**YOUR GOAL**:
All of the lines below are to be printed again exactly; images are excluded from the output.
◇ ◇ ◇ ◇ ◇
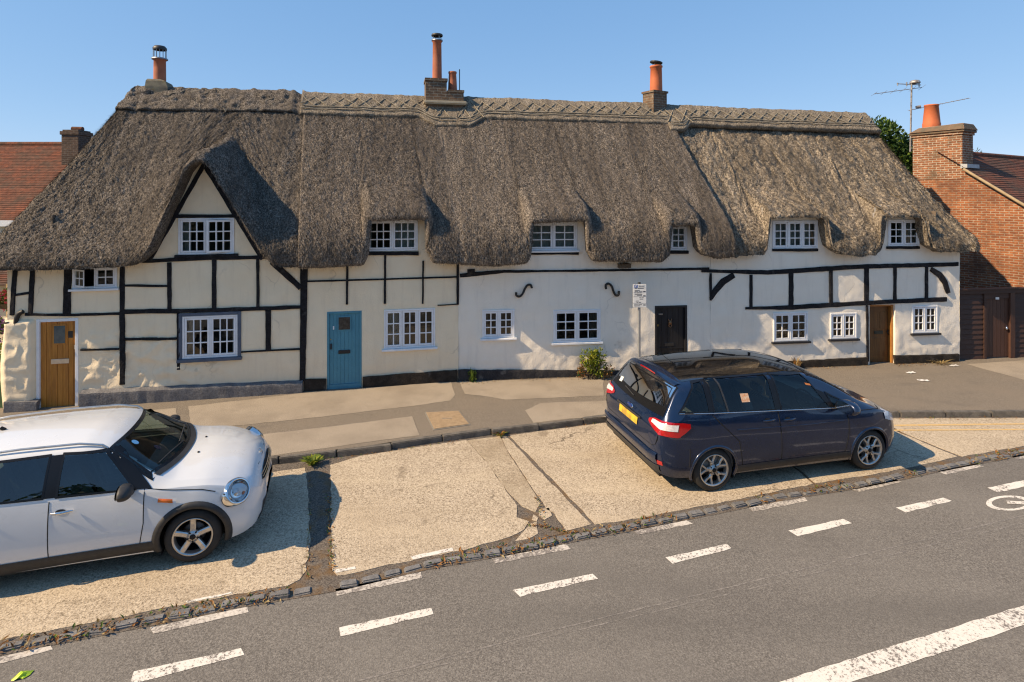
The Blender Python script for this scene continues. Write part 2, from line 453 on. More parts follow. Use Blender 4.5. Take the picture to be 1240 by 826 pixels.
M_covf = mat('cover_surround', (.22, .2, .17), None, 20, .9)
fr_ = [p+(p-sum(ps, Vector())/4)*.08 for p in ps]
mc.prism([(p.x, p.y) for p in fr_][::-1], -.05, .004, M_covf)
mc.prism([(p.x, p.y) for p in ps][::-1], .003, .012, M_cover)
hc = sum(ps, Vector())/4
mc.prism([(hc.x-.1, hc.y-.012), (hc.x+.1, hc.y+.01), (hc.x+.1, hc.y+.04), (hc.x-.1, hc.y+.02)], .008, .016, M_pavc)
o = mc.build('manhole_cover'); tag(o, 'square rusty tan manhole cover set in the pavement near the kerb', 'manhole cover')

# ------------------------------------------------------------------ road markings
mk = MB(); mf = MB()
def mark(px, m=M_paint, z=ZR+.004, mb=None):
    ps = wob([G(x, y, ZR) for x, y in px], .1, .006)
    (mb or mk).add([(p.x, p.y, z) for p in ps], [tuple(range(len(ps)))[::-1]], m)
for q in (((162, 814), (292, 785), (296, 793), (156, 830)), ((410.5, 760.6), (522, 736.5), (525, 744), (412.4, 771)), ((621, 715), (718, 695), (724, 701), (630, 723)),
          ((806, 675.5), (880, 659), (886, 664.5), (815, 683)), ((955, 643), (1021, 628.5), (1032, 634), (966, 649.5)), ((1085, 615), (1142, 603), (1153, 607), (1097, 621)),
          ((1196, 591), (1262, 577), (1275, 581), (1209, 597)), ((1300, 569), (1355, 558), (1368, 562), (1313, 575))):
    mark(q[:1]+q[1:])
for q in (((-60, 812), (61, 781), (64, 787), (-60, 821)), ((181, 761), (300, 734.5), (301, 742), (186, 768)), ((406, 713.5), (510, 693), (511, 700), (408, 722)),
          ((595, 675.5), (685, 658.6), (691, 665), (600, 683)), ((766, 642.5), (831, 630), (839, 634.5), (773, 648)), ((905, 614), (974, 602.5), (978, 607), (912, 620)),
          ((1135, 571), (1184.5, 561), (1191, 565), (1146, 575)), ((1225, 553), (1290, 541), (1296, 545), (1232, 557))):
    mark(q, M_edge)
mark(((1030, 593), (1085, 580.5), (1092, 584), (1040, 596)), M_fade)
# solid white line
a, c = G(1240, 733, ZR), G(1240, 757, ZR); a2, c2 = G(943, 826, ZR), G(1033, 826, ZR)
da = (a-a2).normalized(); dc = (c-c2).normalized()
L0 = wob([a2-da*9, c2-da*9, c2, c+da*9, a+da*9, a2], .1, .006)
mk.add([(p.x, p.y, ZR+.004) for p in L0], [tuple(range(len(L0)))], M_paint)
# cycle symbol: two wheels and a frame lying on the road
def ring(cx, cy, rx, ry, wx, wy):
    n = 40; vs = []
    for k in range(n):
        t_ = 2*math.pi*k/n; p = G(cx+rx*math.cos(t_), cy+ry*math.sin(t_), ZR); q = G(cx+(rx-wx)*math.cos(t_), cy+(ry-wy)*math.sin(t_), ZR)
        vs += [(p.x, p.y, ZR+.004), (q.x, q.y, ZR+.004)]
    mk.add(vs, [(2*k, 2*k+1, (2*k+3) % (2*n), (2*k+2) % (2*n)) for k in range(n)], M_paint)
ring(1222, 609.5, 28, 9.2, 7, 2.4); ring(1300, 604, 28, 9, 7, 2.4)
mark(((1219, 607), (1262, 609), (1262, 613), (1220, 610.5)), z=ZR+.008)
mark(((1258, 598), (1264, 598), (1300, 606), (1294, 607)), z=ZR+.008)
struct(mk.build('road_markings'))
sc = MB()
mark(((432, 824), (640, 769.5), (1240, 623.5), (1240, 625), (640, 771), (432, 826)), M_scuff, ZR+.002, sc)
mark(((455, 826), (640, 777), (1240, 633), (1240, 634), (640, 778), (455, 827)), M_scuff, ZR+.002, sc)
struct(sc.build('road_scuff_lines'))
ym = MB()
for q in (((1072, 514.5), (1300, 512), (1300, 513.5), (1072, 516.5)), ((1082, 520.5), (1300, 519), (1300, 520.5), (1082, 522))):
    ps = wob([G(x, y, ZL) for x, y in q], .1, .004); ym.add([(p.x, p.y, ZL+.004) for p in ps], [tuple(range(len(ps)))[::-1]], M_yel)
for q in (((497, 674), (548, 663.5), (549, 667), (500, 678)), ((405, 690.5), (430, 686), (431, 689.5), (407, 694)), ((225, 728), (280, 717), (281, 719), (226, 731))):
    ps = wob([G(x, y, ZL) for x, y in q], .05, .008); ym.add([(p.x, p.y, ZL+.004) for p in ps], [tuple(range(len(ps)))[::-1]], M_paint)
struct(ym.build('bay_markings'))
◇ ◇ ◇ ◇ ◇
**FINAL RESULT**:
The Blender Python script for this scene continues. Write part 2, from line 453 on. More parts follow. Use Blender 4.5. Take the picture to be 1240 by 826 pixels.
M_covf = mat('cover_surround', (.22, .2, .17), None, 20, .9)
fr_ = [p+(p-sum(ps, Vector())/4)*.08 for p in ps]
mc.prism([(p.x, p.y) for p in fr_][::-1], -.05, .004, M_covf)
mc.prism([(p.x, p.y) for p in ps][::-1], .003, .012, M_cover)
hc = sum(ps, Vector())/4
mc.prism([(hc.x-.1, hc.y-.012), (hc.x+.1, hc.y+.01), (hc.x+.1, hc.y+.04), (hc.x-.1, hc.y+.02)], .008, .016, M_pavc)
o = mc.build('manhole_cover'); tag(o, 'square rusty tan manhole cover set in the pavement near the kerb', 'manhole cover')

# ------------------------------------------------------------------ road markings
mk = MB(); mf = MB()
def mark(px, m=M_paint, z=ZR+.004, mb=None):
    ps = wob([G(x, y, ZR) for x, y in px], .1, .006)
    (mb or mk).add([(p.x, p.y, z) for p in ps], [tuple(range(len(ps)))[::-1]], m)
for q in (((162, 814), (292, 785), (296, 793), (156, 830)), ((410.5, 760.6), (522, 736.5), (525, 744), (412.4, 771)), ((621, 715), (718, 695), (724, 701), (630, 723)),
          ((806, 675.5), (880, 659), (886, 664.5), (815, 683)), ((955, 643), (1021, 628.5), (1032, 634), (966, 649.5)), ((1085, 615), (1142, 603), (1153, 607), (1097, 621)),
          ((1196, 591), (1262, 577), (1275, 581), (1209, 597)), ((1300, 569), (1355, 558), (1368, 562), (1313, 575))):
    mark(q[:1]+q[1:])
for q in (((-60, 812), (61, 781), (64, 787), (-60, 821)), ((181, 761), (300, 734.5), (301, 742), (186, 768)), ((406, 713.5), (510, 693), (511, 700), (408, 722)),
          ((595, 675.5), (685, 658.6), (691, 665), (600, 683)), ((766, 642.5), (831, 630), (839, 634.5), (773, 648)), ((905, 614), (974, 602.5), (978, 607), (912, 620)),
          ((1135, 571), (1184.5, 561), (1191, 565), (1146, 575)), ((1225, 553), (1290, 541), (1296, 545), (1232, 557))):
    mark(q, M_edge)
mark(((1030, 593), (1085, 580.5), (1092, 584), (1040, 596)), M_fade)
# solid white line
a, c = G(1240, 733, ZR), G(1240, 757, ZR); a2, c2 = G(943, 826, ZR), G(1033, 826, ZR)
da = (a-a2).normalized(); dc = (c-c2).normalized()
L0 = wob([a2-da*9, c2-da*9, c2, c+da*9, a+da*9, a2], .1, .006)
mk.add([(p.x, p.y, ZR+.004) for p in L0], [tuple(range(len(L0)))], M_paint)
# cycle symbol: two wheels and a frame lying on the road
def ring(cx, cy, rx, ry, wx, wy):
    n = 40; vs = []
    for k in range(n):
        t_ = 2*math.pi*k/n; p = G(cx+rx*math.cos(t_), cy+ry*math.sin(t_), ZR); q = G(cx+(rx-wx)*math.cos(t_), cy+(ry-wy)*math.sin(t_), ZR)
        vs += [(p.x, p.y, ZR+.004), (q.x, q.y, ZR+.004)]
    mk.add(vs, [(2*k, 2*k+1, (2*k+3) % (2*n), (2*k+2) % (2*n)) for k in range(n)], M_paint)
ring(1222, 609.5, 28, 9.2, 7, 2.4); ring(1300, 604, 28, 9, 7, 2.4)
mark(((1219, 607), (1262, 609), (1262, 613), (1220, 610.5)), z=ZR+.008)
mark(((1258, 598), (1264, 598), (1300, 606), (1294, 607)), z=ZR+.008)
struct(mk.build('road_markings'))
sc = MB()
mark(((432, 824), (640, 769.5), (1240, 623.5), (1240, 625), (640, 771), (432, 826)), M_scuff, ZR+.002, sc)
mark(((455, 826), (640, 777), (1240, 633), (1240, 634), (640, 778), (455, 827)), M_scuff, ZR+.002, sc)
struct(sc.build('road_scuff_lines'))
ym = MB()
for q in (((1072, 514.5), (1300, 512), (1300, 513.5), (1072, 516.5)), ((1082, 520.5), (1300, 519), (1300, 520.5), (1082, 522))):
    ps = wob([G(x, y, ZL) for x, y in q], .1, .004); ym.add([(p.x, p.y, ZL+.004) for p in ps], [tuple(range(len(ps)))[::-1]], M_yel)
for q in (((497, 674), (548, 663.5), (549, 667), (500, 678)), ((405, 690.5), (430, 686), (431, 689.5), (407, 694)), ((225, 728), (280, 717), (281, 719), (226, 731))):
    ps = wob([G(x, y, ZL) for x, y in q], .05, .008); ym.add([(p.x, p.y, ZL+.004) for p in ps], [tuple(range(len(ps)))[::-1]], M_paint)
struct(ym.build('bay_markings'))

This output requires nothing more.